Pietrykowski, 60, who operates his own construction company, played a key role in the cleanup and reconstruction of the courthouse, helping to recruit and hire the companies that would eventually do the work and help guide the process along the way.
He lost his seat on the commission in the November election after serving in that capacity for eight years, so he took an active interest in seeing the bell placed on public display before his tenure ended at the end of 2014 – “and to do so without using any tax payers dollars,” he said.

Courthouse bell2

Photo by Don Ward

The courthouse bell survived the May 2009 fire and was later cleaned and placed in storage until it was brought out Dec. 18 to be placed on public display.
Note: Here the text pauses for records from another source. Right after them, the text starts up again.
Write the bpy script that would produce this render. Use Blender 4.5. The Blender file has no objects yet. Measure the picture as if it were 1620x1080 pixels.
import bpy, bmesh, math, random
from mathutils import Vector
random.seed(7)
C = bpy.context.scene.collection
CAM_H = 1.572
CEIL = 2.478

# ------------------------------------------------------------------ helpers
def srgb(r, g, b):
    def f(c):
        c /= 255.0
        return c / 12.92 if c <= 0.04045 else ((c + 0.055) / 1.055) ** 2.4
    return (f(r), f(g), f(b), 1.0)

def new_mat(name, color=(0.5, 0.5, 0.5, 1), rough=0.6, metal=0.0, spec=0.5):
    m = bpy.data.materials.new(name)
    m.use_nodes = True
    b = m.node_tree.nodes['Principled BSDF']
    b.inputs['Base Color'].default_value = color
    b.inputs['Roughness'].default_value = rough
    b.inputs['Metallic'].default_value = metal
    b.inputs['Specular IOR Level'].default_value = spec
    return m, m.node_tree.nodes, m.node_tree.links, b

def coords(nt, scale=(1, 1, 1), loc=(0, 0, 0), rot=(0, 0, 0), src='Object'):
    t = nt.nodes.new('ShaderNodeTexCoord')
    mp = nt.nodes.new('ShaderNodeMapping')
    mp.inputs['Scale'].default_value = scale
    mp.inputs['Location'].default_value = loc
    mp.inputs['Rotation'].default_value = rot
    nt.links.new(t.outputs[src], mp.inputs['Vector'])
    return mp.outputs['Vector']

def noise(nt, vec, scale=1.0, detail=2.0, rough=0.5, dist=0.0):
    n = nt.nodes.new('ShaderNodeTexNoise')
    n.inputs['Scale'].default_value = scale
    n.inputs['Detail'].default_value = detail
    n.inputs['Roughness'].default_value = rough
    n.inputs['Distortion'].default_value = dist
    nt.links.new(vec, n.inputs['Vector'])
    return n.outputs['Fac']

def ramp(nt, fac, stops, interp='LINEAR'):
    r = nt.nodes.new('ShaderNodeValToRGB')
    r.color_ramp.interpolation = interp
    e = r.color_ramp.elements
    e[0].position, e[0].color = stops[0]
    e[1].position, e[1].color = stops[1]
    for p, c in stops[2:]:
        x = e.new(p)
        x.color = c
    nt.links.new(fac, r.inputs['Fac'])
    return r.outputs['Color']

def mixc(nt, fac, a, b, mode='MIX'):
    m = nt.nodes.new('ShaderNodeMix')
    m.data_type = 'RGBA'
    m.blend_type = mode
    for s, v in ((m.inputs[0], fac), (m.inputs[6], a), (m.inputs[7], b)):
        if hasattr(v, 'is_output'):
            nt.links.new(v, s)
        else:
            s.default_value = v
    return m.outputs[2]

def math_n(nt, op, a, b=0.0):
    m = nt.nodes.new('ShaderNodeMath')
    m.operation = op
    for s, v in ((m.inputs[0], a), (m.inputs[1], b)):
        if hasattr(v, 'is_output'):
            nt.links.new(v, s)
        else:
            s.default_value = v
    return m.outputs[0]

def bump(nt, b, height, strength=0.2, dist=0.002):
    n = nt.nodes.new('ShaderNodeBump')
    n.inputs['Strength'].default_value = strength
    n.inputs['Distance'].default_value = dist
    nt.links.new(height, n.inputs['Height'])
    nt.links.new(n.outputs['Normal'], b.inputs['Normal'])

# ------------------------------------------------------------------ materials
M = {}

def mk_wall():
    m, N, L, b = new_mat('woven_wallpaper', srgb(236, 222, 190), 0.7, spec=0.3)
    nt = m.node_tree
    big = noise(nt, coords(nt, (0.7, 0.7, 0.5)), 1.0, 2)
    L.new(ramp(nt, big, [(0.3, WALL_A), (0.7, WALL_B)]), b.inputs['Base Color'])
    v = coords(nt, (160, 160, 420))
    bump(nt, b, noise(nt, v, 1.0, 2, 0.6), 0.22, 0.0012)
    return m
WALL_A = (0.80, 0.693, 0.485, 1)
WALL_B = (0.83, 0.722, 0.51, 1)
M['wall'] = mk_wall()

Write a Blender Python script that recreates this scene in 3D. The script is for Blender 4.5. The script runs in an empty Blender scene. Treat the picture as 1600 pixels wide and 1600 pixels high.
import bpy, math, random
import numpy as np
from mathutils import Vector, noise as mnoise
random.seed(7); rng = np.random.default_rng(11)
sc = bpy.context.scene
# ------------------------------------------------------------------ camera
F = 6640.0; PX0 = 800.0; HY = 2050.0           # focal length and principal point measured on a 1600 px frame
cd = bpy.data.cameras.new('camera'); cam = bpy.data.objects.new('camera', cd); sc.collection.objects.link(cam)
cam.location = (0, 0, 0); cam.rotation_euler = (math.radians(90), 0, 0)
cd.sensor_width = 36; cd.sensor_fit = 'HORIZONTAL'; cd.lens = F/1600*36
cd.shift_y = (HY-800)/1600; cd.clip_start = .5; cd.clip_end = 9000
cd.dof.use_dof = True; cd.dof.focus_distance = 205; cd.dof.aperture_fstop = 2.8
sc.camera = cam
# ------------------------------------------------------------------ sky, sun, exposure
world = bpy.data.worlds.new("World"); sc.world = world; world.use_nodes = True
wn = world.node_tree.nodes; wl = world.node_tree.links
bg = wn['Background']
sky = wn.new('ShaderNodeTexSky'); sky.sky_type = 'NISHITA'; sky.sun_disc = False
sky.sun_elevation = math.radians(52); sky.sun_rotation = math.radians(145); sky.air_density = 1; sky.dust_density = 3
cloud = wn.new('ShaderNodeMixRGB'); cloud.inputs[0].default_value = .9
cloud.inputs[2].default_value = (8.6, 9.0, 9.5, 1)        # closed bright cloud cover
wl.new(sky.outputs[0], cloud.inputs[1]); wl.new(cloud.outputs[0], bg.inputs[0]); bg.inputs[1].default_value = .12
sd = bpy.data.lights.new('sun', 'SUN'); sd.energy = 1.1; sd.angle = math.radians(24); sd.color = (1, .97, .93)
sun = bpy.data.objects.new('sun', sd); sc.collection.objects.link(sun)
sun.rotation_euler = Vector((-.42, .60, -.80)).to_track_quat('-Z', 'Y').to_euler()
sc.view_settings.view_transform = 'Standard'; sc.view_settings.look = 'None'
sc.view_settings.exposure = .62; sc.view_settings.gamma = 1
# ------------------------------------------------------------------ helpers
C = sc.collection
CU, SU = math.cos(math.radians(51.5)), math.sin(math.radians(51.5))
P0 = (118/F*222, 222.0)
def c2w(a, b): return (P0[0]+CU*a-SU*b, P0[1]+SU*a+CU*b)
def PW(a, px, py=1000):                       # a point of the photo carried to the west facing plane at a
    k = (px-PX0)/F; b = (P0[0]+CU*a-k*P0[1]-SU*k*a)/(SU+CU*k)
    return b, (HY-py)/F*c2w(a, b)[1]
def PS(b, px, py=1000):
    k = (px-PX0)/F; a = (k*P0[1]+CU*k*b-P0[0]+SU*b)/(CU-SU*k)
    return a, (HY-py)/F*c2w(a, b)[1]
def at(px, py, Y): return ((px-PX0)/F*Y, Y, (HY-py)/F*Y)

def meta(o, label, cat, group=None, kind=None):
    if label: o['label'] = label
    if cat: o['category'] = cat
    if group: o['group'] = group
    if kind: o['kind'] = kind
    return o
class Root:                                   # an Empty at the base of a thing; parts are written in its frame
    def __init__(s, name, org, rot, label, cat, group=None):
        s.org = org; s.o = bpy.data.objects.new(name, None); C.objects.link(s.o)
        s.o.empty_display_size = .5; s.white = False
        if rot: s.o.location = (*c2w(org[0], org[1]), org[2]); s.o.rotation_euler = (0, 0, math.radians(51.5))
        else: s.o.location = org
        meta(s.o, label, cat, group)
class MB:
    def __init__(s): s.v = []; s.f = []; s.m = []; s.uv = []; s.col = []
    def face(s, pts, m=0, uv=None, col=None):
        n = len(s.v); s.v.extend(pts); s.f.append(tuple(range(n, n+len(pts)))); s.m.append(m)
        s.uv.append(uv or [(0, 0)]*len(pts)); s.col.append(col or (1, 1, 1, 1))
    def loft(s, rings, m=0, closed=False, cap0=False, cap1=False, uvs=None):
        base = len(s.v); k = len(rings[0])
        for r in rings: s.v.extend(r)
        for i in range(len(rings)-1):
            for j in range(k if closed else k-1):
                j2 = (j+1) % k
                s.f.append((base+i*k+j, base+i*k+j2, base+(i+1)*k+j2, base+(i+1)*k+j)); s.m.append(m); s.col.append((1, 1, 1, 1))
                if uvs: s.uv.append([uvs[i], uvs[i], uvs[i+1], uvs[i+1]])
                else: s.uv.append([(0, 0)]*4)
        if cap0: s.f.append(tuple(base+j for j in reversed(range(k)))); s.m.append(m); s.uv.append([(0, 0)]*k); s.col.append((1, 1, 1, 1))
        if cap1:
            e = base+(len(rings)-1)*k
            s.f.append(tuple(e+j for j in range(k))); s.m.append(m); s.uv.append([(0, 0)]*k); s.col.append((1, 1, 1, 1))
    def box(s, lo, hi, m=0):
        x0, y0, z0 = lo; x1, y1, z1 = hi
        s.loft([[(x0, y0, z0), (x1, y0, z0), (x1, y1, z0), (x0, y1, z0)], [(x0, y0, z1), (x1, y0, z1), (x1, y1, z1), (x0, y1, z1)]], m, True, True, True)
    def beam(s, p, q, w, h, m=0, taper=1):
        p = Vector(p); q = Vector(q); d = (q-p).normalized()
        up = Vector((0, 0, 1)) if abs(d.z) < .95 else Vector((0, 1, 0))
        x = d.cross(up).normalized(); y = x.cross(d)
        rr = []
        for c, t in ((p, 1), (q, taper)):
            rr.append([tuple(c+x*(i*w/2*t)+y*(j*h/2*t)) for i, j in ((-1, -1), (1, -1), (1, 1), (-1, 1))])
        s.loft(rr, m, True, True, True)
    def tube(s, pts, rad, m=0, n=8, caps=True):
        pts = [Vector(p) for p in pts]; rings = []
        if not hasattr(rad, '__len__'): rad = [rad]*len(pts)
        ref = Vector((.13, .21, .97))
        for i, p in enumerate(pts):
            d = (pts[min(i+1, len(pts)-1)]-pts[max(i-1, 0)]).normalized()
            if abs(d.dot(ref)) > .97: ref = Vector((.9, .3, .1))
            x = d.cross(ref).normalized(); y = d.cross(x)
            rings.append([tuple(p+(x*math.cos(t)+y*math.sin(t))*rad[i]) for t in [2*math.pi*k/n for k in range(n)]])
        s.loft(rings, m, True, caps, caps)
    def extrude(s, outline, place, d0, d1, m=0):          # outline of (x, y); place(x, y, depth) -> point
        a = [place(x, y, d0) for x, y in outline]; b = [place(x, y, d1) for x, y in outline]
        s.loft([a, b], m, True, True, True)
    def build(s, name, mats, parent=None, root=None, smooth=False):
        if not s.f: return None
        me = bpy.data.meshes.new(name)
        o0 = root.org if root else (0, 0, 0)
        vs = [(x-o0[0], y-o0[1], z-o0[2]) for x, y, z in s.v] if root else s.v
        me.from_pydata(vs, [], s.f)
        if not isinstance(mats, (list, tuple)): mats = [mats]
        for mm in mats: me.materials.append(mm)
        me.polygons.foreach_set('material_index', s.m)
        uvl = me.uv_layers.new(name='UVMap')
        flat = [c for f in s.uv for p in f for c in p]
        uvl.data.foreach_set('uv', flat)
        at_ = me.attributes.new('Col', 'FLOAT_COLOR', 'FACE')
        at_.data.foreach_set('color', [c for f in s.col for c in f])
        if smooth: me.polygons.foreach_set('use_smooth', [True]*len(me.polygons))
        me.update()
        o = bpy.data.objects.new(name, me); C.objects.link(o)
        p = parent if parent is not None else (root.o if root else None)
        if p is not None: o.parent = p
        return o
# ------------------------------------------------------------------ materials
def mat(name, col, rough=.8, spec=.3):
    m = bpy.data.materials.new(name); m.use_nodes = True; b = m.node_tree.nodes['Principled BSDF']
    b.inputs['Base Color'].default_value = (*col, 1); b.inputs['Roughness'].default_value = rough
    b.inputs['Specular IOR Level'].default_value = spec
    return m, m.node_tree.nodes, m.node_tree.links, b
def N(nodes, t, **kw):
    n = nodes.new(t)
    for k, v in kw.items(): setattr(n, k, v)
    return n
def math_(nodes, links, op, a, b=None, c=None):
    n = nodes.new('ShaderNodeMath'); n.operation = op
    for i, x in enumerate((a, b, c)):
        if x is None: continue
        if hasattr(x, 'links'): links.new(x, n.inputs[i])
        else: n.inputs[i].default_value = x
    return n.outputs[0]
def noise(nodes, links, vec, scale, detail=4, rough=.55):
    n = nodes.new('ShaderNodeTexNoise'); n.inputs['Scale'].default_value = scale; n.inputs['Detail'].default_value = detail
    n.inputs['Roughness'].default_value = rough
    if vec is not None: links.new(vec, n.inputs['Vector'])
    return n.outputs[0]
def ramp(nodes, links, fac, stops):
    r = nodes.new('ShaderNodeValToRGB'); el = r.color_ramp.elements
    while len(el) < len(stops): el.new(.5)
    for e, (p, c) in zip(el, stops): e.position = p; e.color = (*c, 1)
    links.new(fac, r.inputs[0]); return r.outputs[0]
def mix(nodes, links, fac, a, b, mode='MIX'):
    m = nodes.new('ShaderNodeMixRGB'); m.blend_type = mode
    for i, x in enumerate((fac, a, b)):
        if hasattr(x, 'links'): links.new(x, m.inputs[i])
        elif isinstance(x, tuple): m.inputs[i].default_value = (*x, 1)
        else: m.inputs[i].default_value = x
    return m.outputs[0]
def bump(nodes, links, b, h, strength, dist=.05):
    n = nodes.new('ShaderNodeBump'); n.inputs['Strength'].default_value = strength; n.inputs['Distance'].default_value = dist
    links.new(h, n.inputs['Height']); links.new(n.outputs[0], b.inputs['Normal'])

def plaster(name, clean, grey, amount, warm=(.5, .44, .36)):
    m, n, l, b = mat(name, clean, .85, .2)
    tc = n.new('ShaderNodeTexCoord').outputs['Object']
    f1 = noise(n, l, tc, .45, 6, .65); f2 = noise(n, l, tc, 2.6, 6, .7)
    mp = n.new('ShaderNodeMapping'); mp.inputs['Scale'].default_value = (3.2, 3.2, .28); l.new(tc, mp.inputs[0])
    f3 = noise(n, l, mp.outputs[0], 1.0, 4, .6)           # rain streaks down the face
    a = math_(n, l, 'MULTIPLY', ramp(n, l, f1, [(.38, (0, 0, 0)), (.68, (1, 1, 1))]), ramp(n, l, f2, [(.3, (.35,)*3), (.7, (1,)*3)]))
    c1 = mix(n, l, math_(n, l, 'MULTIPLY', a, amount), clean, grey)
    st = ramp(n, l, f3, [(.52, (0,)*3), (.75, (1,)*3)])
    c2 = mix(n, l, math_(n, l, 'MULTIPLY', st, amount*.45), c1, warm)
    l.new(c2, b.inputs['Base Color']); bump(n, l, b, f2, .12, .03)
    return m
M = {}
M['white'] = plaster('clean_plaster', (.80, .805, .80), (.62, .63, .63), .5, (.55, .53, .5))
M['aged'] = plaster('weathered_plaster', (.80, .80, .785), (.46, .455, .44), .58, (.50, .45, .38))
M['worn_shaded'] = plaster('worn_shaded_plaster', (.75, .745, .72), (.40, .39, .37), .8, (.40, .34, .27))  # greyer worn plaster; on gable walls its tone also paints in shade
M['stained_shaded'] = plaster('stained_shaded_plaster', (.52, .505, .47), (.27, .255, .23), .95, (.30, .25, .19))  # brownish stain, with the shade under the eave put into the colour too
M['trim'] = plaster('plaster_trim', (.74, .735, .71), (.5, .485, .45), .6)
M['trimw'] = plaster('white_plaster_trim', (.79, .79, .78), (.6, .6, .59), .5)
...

The money to display the bell eventually appeared in the form of a $7,000 grant two years ago from the Madison-Jefferson County Community Foundation. The money was used to buy the materials for the Madison Consolidated High School’s Building and Trades Class, led by teacher David Bear, to build the pavilion. They completed the project last fall. The county’s garage crew poured the concrete slab to support the bell inside the pavilion. An LED light was later installed to light the bell at night and highlight its intricate carvings.
“It took us so long that we went through two Building and Trades Classes,” Pietrykowski said.
Doug Helton of Madison Iron Works Inc. created wrought-iron fencing to surround the bell. His team of Bobby Adams and Ricky Anderson in December hauled the bell to its final resting place.
“This is one job I don’t want to mess up because if I drop this bell, I’ll have the whole town after me,” joked Adams, who drove the heavy-duty Bobcat carrying the bell from the jail building across the courthouse yard to the pavilion.
This bell is a replacement for the bell that was installed in the courthouse when it was new. According to information on file at the Jefferson County Auditor’s office, that bell was installed in the bell tower on Nov. 9, 1855, and dedicated on Dec. 27, 1855. Its purchase price, $742.29, was paid by “subscriptions” given by the people of Madison. Made by the West Troy Foundry in West Troy, N.Y., it was “warranted to have a tone that was pleasing.”
This original bell fell victim to fire just four years later, in 1859. During that fire, the bell fell through the roof and landed in the basement. The replacement bell was not made until five years later.

Courthouse bell4

Photo by Don Ward

The Madison Consolidated High School’s Building and Trades Class, led by teacher David Bear, built the pavilion last fall to house the courthouse bell.

The bell no longer has a clapper and cannot be rung. A digital carillon replaced the bell in the courthouse tower. The carillon has the ability to play prerecorded music at set times – for example, the Westminster chimes on the hour or patriotic music on holidays.
The last person to ring this Cincinnati-made bell was county maintenance employee Duane Hall, who hit it with a mallet 90 times to punctuate the names read during a crime victims’ rights ceremony in April 2009.
The commissioners held a dedication ceremony for the bell at its new resting place prior to their last meeting of the year, on Dec. 23, just in time for Pietrykowski to say a few words about the bell project before his departure from office. He said using free labor from two Building and Trades Classes was good for the county, financially, and also gives those students a chance to be a part of something special.
“I’m very glad we were able to complete this project because many people have never seen the bell,” he said. “To finally see the bell out there for public view is a good way to go out.”